The federal government is currently engaged in a misguided attempt to use a noneconomic statute — the Endangered Species Act — to regulate under its Commerce Clause authority a noneconomic activity, the potential “take” of the noncommercial, wholly intrastate delta smelt. Acting under this purported authority, the U.S. Fish and Wildlife Service issued an opinion in 2008 that requires a reduction of critical water deliveries in California for the alleged benefit of the threatened delta smelt species. The delta smelt-based water cutbacks have resulted in substantial hardship to farmers and other water users in Southern California and the San Joaquin Valley.


In 2009, the Pacific Legal Foundation filed a lawsuit contending that regulation of the delta smelt is not a valid exercise of the Commerce Clause. The district court and the Ninth Circuit Court of Appeals disagreed. Cato joined Chapman University’s Center for Constitutional Jurisprudence and former attorney general Edwin Meese in filing a brief that supports PLF’s request for Supreme Court review.


We argue that the Court should take this case in order to delineate the constitutional distinction between federal and state power and protect the states’ exclusive police power to regulate and advance the health, safety, and welfare of the people. Specifically, our brief argues: (1) that the federal government’s regulation of a wholly intrastate, noncommercial species exceeds Congress’s powers under the Commerce Clause; (2) the expansive application of the ESA to the delta smelt, because it is noncommercial species that doesn’t travel across state lines, intrudes on the core police powers reserved to the states; and (3) that the Supreme Court should repudiate the aggregation principle of Wickard v. Filburn (the 1942 wheat-farming case central to the Obamacare litigation). Striking down the expanded interpretation of the ESA at issue here is not enough.

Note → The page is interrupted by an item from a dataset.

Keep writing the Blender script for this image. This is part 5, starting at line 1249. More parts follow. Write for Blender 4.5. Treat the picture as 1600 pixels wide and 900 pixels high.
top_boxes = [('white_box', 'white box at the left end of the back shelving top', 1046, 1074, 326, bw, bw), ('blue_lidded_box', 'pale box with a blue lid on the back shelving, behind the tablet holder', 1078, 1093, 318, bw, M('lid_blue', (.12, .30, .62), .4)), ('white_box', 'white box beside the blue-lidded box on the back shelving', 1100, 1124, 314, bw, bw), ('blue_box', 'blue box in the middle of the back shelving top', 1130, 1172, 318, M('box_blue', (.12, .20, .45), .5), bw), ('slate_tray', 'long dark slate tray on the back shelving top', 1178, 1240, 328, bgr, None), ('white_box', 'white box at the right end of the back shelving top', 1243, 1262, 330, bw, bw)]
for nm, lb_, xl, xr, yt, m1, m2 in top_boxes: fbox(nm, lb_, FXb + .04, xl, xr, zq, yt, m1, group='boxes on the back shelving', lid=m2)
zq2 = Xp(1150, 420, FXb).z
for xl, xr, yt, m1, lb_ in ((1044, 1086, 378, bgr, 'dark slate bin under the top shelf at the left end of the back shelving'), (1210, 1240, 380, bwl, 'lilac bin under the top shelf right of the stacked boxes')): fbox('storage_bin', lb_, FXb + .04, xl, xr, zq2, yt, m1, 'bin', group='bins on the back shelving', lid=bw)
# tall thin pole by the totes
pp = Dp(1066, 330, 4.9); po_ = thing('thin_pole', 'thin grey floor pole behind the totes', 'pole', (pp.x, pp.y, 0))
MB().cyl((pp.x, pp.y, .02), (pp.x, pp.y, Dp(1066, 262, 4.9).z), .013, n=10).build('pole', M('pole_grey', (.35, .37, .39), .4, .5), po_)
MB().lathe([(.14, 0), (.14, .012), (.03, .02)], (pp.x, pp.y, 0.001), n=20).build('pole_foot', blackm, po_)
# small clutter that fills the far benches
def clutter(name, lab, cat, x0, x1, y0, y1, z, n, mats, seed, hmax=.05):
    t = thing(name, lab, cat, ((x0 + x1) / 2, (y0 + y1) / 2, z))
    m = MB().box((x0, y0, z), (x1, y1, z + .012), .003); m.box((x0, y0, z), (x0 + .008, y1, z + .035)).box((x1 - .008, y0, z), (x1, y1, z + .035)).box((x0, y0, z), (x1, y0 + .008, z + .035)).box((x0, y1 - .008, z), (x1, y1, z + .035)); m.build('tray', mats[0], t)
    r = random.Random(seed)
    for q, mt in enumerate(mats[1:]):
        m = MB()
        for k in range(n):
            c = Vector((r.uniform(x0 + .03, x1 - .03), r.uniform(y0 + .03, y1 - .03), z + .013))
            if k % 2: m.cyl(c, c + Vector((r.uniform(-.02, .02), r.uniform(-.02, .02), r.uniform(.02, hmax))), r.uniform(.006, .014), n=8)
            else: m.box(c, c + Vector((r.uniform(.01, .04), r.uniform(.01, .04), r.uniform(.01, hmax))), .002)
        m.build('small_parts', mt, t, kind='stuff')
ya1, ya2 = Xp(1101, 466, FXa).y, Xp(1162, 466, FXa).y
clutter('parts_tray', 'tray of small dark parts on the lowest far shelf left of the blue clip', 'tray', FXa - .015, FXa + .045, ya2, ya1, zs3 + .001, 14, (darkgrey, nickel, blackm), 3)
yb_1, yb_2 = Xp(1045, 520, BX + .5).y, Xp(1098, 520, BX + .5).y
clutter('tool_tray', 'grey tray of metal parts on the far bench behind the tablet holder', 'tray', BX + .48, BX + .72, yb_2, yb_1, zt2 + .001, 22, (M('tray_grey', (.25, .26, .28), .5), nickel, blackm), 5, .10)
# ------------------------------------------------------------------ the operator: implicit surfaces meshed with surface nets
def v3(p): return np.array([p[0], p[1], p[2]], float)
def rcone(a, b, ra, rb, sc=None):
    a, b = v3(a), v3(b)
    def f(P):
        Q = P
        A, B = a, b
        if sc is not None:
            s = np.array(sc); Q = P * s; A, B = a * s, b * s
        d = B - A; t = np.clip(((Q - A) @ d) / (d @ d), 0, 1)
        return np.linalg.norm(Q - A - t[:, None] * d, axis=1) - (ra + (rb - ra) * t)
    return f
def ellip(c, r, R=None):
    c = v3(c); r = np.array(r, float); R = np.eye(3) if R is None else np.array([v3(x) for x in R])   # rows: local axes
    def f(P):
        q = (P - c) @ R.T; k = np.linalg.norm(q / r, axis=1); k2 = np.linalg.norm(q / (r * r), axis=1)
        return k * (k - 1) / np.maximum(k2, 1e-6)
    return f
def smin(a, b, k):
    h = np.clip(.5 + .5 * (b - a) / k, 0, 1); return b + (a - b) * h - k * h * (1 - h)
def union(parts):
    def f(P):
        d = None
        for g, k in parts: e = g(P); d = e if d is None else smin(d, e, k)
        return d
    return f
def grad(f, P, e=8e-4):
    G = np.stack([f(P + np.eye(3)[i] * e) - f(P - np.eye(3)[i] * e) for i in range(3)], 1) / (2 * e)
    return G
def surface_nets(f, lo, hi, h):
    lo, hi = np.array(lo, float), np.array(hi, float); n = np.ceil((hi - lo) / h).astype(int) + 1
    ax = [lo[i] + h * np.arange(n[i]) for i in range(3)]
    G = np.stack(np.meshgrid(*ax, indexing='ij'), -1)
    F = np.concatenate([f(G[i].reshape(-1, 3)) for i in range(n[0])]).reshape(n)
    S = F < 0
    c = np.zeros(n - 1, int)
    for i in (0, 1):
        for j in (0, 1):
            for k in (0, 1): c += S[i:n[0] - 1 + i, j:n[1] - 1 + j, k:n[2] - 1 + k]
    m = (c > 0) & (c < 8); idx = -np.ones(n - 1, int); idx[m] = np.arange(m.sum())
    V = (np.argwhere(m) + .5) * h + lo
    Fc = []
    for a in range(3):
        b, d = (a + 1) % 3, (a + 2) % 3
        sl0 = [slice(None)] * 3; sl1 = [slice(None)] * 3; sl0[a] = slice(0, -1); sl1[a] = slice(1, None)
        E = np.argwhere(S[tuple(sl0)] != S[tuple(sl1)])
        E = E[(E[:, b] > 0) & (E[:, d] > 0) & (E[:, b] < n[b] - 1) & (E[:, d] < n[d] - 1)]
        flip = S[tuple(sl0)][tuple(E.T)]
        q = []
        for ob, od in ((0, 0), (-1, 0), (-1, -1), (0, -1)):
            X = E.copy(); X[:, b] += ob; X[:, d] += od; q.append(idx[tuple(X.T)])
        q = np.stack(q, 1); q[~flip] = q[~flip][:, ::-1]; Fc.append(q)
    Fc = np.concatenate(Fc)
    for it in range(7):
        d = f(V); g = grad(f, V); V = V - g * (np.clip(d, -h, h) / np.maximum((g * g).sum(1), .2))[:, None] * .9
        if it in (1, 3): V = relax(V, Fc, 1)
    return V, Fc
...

If left untouched, the Ninth Circuit decision opens the door to unlimited and abusive assertions of power by an assortment of federal agencies. The Court needs to reinforce and rebuild the limits of the Commerce Clause and to reign in a federal government that continues to believe that the Constitution sets no bounds on its power.


The name of the case is Stewart & Jasper Orchards v. Salazar. The Supreme Court will decide this fall whether to hear it.